ENTRIES

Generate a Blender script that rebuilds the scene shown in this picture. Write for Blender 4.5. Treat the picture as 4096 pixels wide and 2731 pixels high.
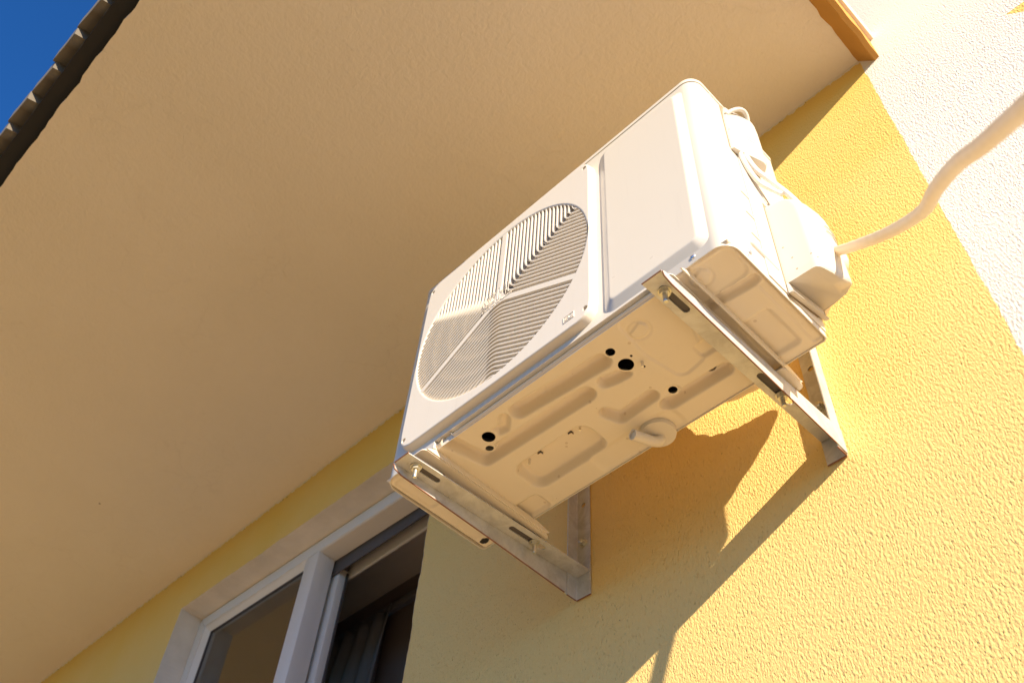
import bpy, bmesh, math, random
from mathutils import Vector, Matrix, noise
R = math.radians
random.seed(4)
scene = bpy.context.scene
for o in list(bpy.data.objects):
    bpy.data.objects.remove(o)
COL = scene.collection

# ------------------------------------------------------------------ camera
cam_d = bpy.data.cameras.new('camera'); cam = bpy.data.objects.new('camera', cam_d); COL.objects.link(cam)
RX = Vector((.70493232, .7071134, .05532684)); DN = Vector((-.5255229, .57310077, -.62879345)); FW = Vector((-.47633613, .4141813, .77560154))
m = Matrix.Identity(4)
for i in range(3):
    m[i][0] = RX[i]; m[i][1] = -DN[i]; m[i][2] = -FW[i]
m.translation = (1.1708, -1.1672, -1.218)
cam.matrix_world = m
cam_d.sensor_width = 36; cam_d.lens = 33.67; cam_d.clip_start = .02; cam_d.clip_end = 2000
cam_d.dof.use_dof = True; cam_d.dof.focus_distance = 1.78; cam_d.dof.aperture_fstop = 6.3
scene.camera = cam
scene.render.resolution_x = 1024; scene.render.resolution_y = 682

# ------------------------------------------------------------------ sun and sky
SUN = Vector((2.30, -1.0, 1.06)).normalized()          # towards the sun
EL = math.asin(SUN.z); AZ = math.atan2(SUN.x, SUN.y)  # azimuth from +Y, clockwise
sd = bpy.data.lights.new('sun', 'SUN'); sd.energy = 5.0; sd.angle = R(.5); sd.color = (1, .855, .645)
so = bpy.data.objects.new('sun', sd); COL.objects.link(so)
so.rotation_euler = SUN.to_track_quat('Z', 'Y').to_euler()
so.location = SUN * 30
w = bpy.data.worlds.new('World'); scene.world = w; w.use_nodes = True
nt = w.node_tree; nt.nodes.clear()
sky = nt.nodes.new('ShaderNodeTexSky'); sky.sky_type = 'NISHITA'; sky.sun_disc = False
sky.sun_elevation = EL; sky.sun_rotation = AZ
sky.air_density = 1.0; sky.dust_density = 0; sky.ozone_density = 10.0; sky.altitude = 2500
bg = nt.nodes.new('ShaderNodeBackground'); bg.inputs['Strength'].default_value = .11
wo = nt.nodes.new('ShaderNodeOutputWorld')
mx = nt.nodes.new('ShaderNodeMix'); mx.data_type = 'RGBA'; mx.blend_type = 'MULTIPLY'; mx.inputs[0].default_value = 1; mx.inputs[7].default_value = (.50, .98, 1.12, 1)
nt.links.new(sky.outputs[0], mx.inputs[6]); nt.links.new(mx.outputs[2], bg.inputs[0]); nt.links.new(bg.outputs[0], wo.inputs[0])
scene.view_settings.view_transform = 'Standard'; scene.view_settings.look = 'None'
scene.view_settings.gamma = 1; scene.view_settings.use_curve_mapping = False
scene.view_settings.exposure = 1.06
try:
    scene.cycles.max_bounces = 7; scene.cycles.diffuse_bounces = 4; scene.cycles.glossy_bounces = 3; scene.cycles.transparent_max_bounces = 6
except Exception: pass

# ------------------------------------------------------------------ materials
def newmat(name):
    mt = bpy.data.materials.new(name); mt.use_nodes = True
    nt = mt.node_tree
    return mt, nt, nt.nodes['Principled BSDF']
def nd(nt, t, **kw):
    n = nt.nodes.new(t)
    for k, v in kw.items():
        if k in n.inputs: n.inputs[k].default_value = v
        else: setattr(n, k, v)
    return n
def lk(nt, a, b): nt.links.new(a, b)
def coord(nt): return nd(nt, 'ShaderNodeTexCoord').outputs['Object']
def noise_tex(nt, co, scale, detail=3, rough=.5, dist=0):
    n = nd(nt, 'ShaderNodeTexNoise', Scale=scale, Detail=detail, Roughness=rough, Distortion=dist); lk(nt, co, n.inputs['Vector']); return n.outputs['Fac']
def ramp(nt, fac, p0, p1, c0=(0, 0, 0, 1), c1=(1, 1, 1, 1)):
    r = nd(nt, 'ShaderNodeValToRGB'); e = r.color_ramp.elements
    e[0].position = p0; e[1].position = p1; e[0].color = c0; e[1].color = c1
    lk(nt, fac, r.inputs[0]); return r.outputs[0]
def mixc(nt, fac, a, b):
    n = nd(nt, 'ShaderNodeMix'); n.data_type = 'RGBA'
    for i, v in ((0, fac), (6, a), (7, b)):
        if hasattr(v, 'links') or hasattr(v, 'is_linked'): lk(nt, v, n.inputs[i])
        else: n.inputs[i].default_value = v if not isinstance(v, tuple) else (*v, 1) if len(v) == 3 else v
    return n.outputs[2]
def math_(nt, op, a, b=None, c=None):
    n = nd(nt, 'ShaderNodeMath', operation=op)
    for i, v in enumerate((a, b, c)):
        if v is None: continue
        if isinstance(v, (int, float)): n.inputs[i].default_value = v
        else: lk(nt, v, n.inputs[i])
    return n.outputs[0]
def bump(nt, bsdf, h, strength, dist):
    b = nd(nt, 'ShaderNodeBump', Strength=strength, Distance=dist); lk(nt, h, b.inputs['Height']); lk(nt, b.outputs[0], bsdf.inputs['Normal']); return b
def simple(name, col, rough=.5, metal=0, var=.06, spec=.5, bscale=0, bstr=0):
    mt, nt, b = newmat(name); co = coord(nt)
    n = noise_tex(nt, co, 9, 4, .6)
    c0 = tuple(c * (1 - var) for c in col); c1 = tuple(min(1, c * (1 + var)) for c in col)
    lk(nt, mixc(nt, n, c0, c1), b.inputs['Base Color'])
    b.inputs['Roughness'].default_value = rough; b.inputs['Metallic'].default_value = metal
    b.inputs['Specular IOR Level'].default_value = spec
    if bstr:
        bump(nt, b, noise_tex(nt, co, bscale, 3), bstr, .001)
    return mt
M = {}
YEL = (.80, .545, .165); WHT = (.80, .73, .64); SOF = (.79, .685, .56)
ZS = 1.0576; XP = 1.015
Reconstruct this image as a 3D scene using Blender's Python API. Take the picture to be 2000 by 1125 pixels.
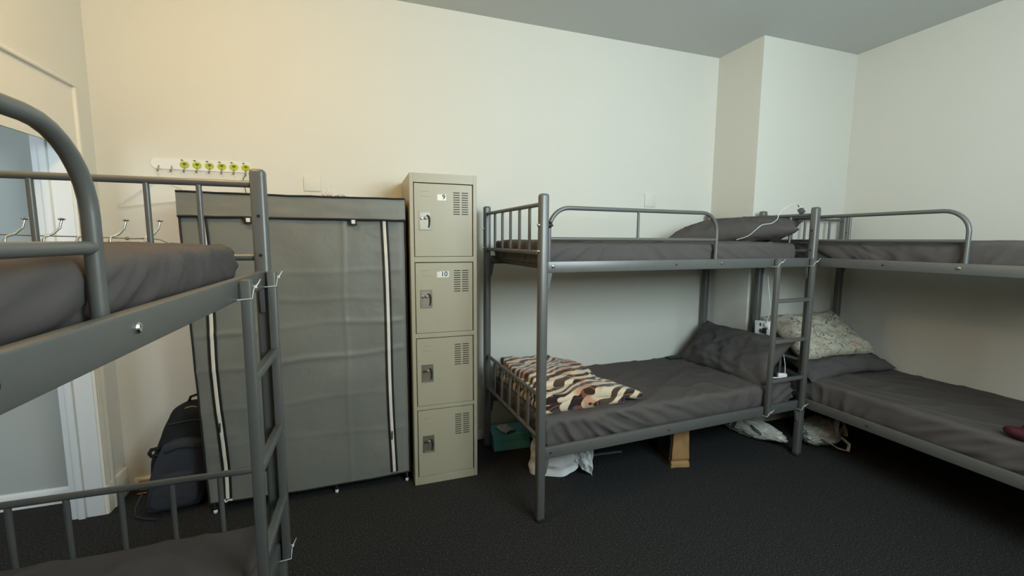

AIM OF THE TASK
Write out all the entries exactly, except for the pictures.

EXERCISE RESPONSE
Generate a Blender script that rebuilds the scene shown in this picture. Write for Blender 4.5. Treat the picture as 4096 pixels wide and 2731 pixels high.
import bpy, bmesh, math, random
from mathutils import Vector, Matrix, noise
R = math.radians
random.seed(4)
scene = bpy.context.scene
for o in list(bpy.data.objects):
    bpy.data.objects.remove(o)
COL = scene.collection

# ------------------------------------------------------------------ camera
cam_d = bpy.data.cameras.new('camera'); cam = bpy.data.objects.new('camera', cam_d); COL.objects.link(cam)
RX = Vector((.70493232, .7071134, .05532684)); DN = Vector((-.5255229, .57310077, -.62879345)); FW = Vector((-.47633613, .4141813, .77560154))
m = Matrix.Identity(4)
for i in range(3):
    m[i][0] = RX[i]; m[i][1] = -DN[i]; m[i][2] = -FW[i]
m.translation = (1.1708, -1.1672, -1.218)
cam.matrix_world = m
cam_d.sensor_width = 36; cam_d.lens = 33.67; cam_d.clip_start = .02; cam_d.clip_end = 2000
cam_d.dof.use_dof = True; cam_d.dof.focus_distance = 1.78; cam_d.dof.aperture_fstop = 6.3
scene.camera = cam
scene.render.resolution_x = 1024; scene.render.resolution_y = 682

# ------------------------------------------------------------------ sun and sky
SUN = Vector((2.30, -1.0, 1.06)).normalized()          # towards the sun
EL = math.asin(SUN.z); AZ = math.atan2(SUN.x, SUN.y)  # azimuth from +Y, clockwise
sd = bpy.data.lights.new('sun', 'SUN'); sd.energy = 5.0; sd.angle = R(.5); sd.color = (1, .855, .645)
so = bpy.data.objects.new('sun', sd); COL.objects.link(so)
so.rotation_euler = SUN.to_track_quat('Z', 'Y').to_euler()
so.location = SUN * 30
w = bpy.data.worlds.new('World'); scene.world = w; w.use_nodes = True
nt = w.node_tree; nt.nodes.clear()
sky = nt.nodes.new('ShaderNodeTexSky'); sky.sky_type = 'NISHITA'; sky.sun_disc = False
sky.sun_elevation = EL; sky.sun_rotation = AZ
sky.air_density = 1.0; sky.dust_density = 0; sky.ozone_density = 10.0; sky.altitude = 2500
bg = nt.nodes.new('ShaderNodeBackground'); bg.inputs['Strength'].default_value = .11
wo = nt.nodes.new('ShaderNodeOutputWorld')
mx = nt.nodes.new('ShaderNodeMix'); mx.data_type = 'RGBA'; mx.blend_type = 'MULTIPLY'; mx.inputs[0].default_value = 1; mx.inputs[7].default_value = (.50, .98, 1.12, 1)
nt.links.new(sky.outputs[0], mx.inputs[6]); nt.links.new(mx.outputs[2], bg.inputs[0]); nt.links.new(bg.outputs[0], wo.inputs[0])
scene.view_settings.view_transform = 'Standard'; scene.view_settings.look = 'None'
scene.view_settings.gamma = 1; scene.view_settings.use_curve_mapping = False
scene.view_settings.exposure = 1.06
try:
    scene.cycles.max_bounces = 7; scene.cycles.diffuse_bounces = 4; scene.cycles.glossy_bounces = 3; scene.cycles.transparent_max_bounces = 6
except Exception: pass

# ------------------------------------------------------------------ materials
def newmat(name):
    mt = bpy.data.materials.new(name); mt.use_nodes = True
    nt = mt.node_tree
    return mt, nt, nt.nodes['Principled BSDF']
def nd(nt, t, **kw):
    n = nt.nodes.new(t)
    for k, v in kw.items():
        if k in n.inputs: n.inputs[k].default_value = v
        else: setattr(n, k, v)
    return n
def lk(nt, a, b): nt.links.new(a, b)
def coord(nt): return nd(nt, 'ShaderNodeTexCoord').outputs['Object']
def noise_tex(nt, co, scale, detail=3, rough=.5, dist=0):
    n = nd(nt, 'ShaderNodeTexNoise', Scale=scale, Detail=detail, Roughness=rough, Distortion=dist); lk(nt, co, n.inputs['Vector']); return n.outputs['Fac']
def ramp(nt, fac, p0, p1, c0=(0, 0, 0, 1), c1=(1, 1, 1, 1)):
    r = nd(nt, 'ShaderNodeValToRGB'); e = r.color_ramp.elements
    e[0].position = p0; e[1].position = p1; e[0].color = c0; e[1].color = c1
    lk(nt, fac, r.inputs[0]); return r.outputs[0]
def mixc(nt, fac, a, b):
    n = nd(nt, 'ShaderNodeMix'); n.data_type = 'RGBA'
    for i, v in ((0, fac), (6, a), (7, b)):
        if hasattr(v, 'links') or hasattr(v, 'is_linked'): lk(nt, v, n.inputs[i])
        else: n.inputs[i].default_value = v if not isinstance(v, tuple) else (*v, 1) if len(v) == 3 else v
    return n.outputs[2]
def math_(nt, op, a, b=None, c=None):
    n = nd(nt, 'ShaderNodeMath', operation=op)
    for i, v in enumerate((a, b, c)):
        if v is None: continue
        if isinstance(v, (int, float)): n.inputs[i].default_value = v
        else: lk(nt, v, n.inputs[i])
    return n.outputs[0]
def bump(nt, bsdf, h, strength, dist):
    b = nd(nt, 'ShaderNodeBump', Strength=strength, Distance=dist); lk(nt, h, b.inputs['Height']); lk(nt, b.outputs[0], bsdf.inputs['Normal']); return b
def simple(name, col, rough=.5, metal=0, var=.06, spec=.5, bscale=0, bstr=0):
    mt, nt, b = newmat(name); co = coord(nt)
    n = noise_tex(nt, co, 9, 4, .6)
    c0 = tuple(c * (1 - var) for c in col); c1 = tuple(min(1, c * (1 + var)) for c in col)
    lk(nt, mixc(nt, n, c0, c1), b.inputs['Base Color'])
    b.inputs['Roughness'].default_value = rough; b.inputs['Metallic'].default_value = metal
    b.inputs['Specular IOR Level'].default_value = spec
    if bstr:
        bump(nt, b, noise_tex(nt, co, bscale, 3), bstr, .001)
    return mt
M = {}
YEL = (.80, .545, .165); WHT = (.80, .73, .64); SOF = (.79, .685, .56)
ZS = 1.0576; XP = 1.015
Reconstruct this image as a 3D scene using Blender's Python API. Take the picture to be 2000 by 1125 pixels.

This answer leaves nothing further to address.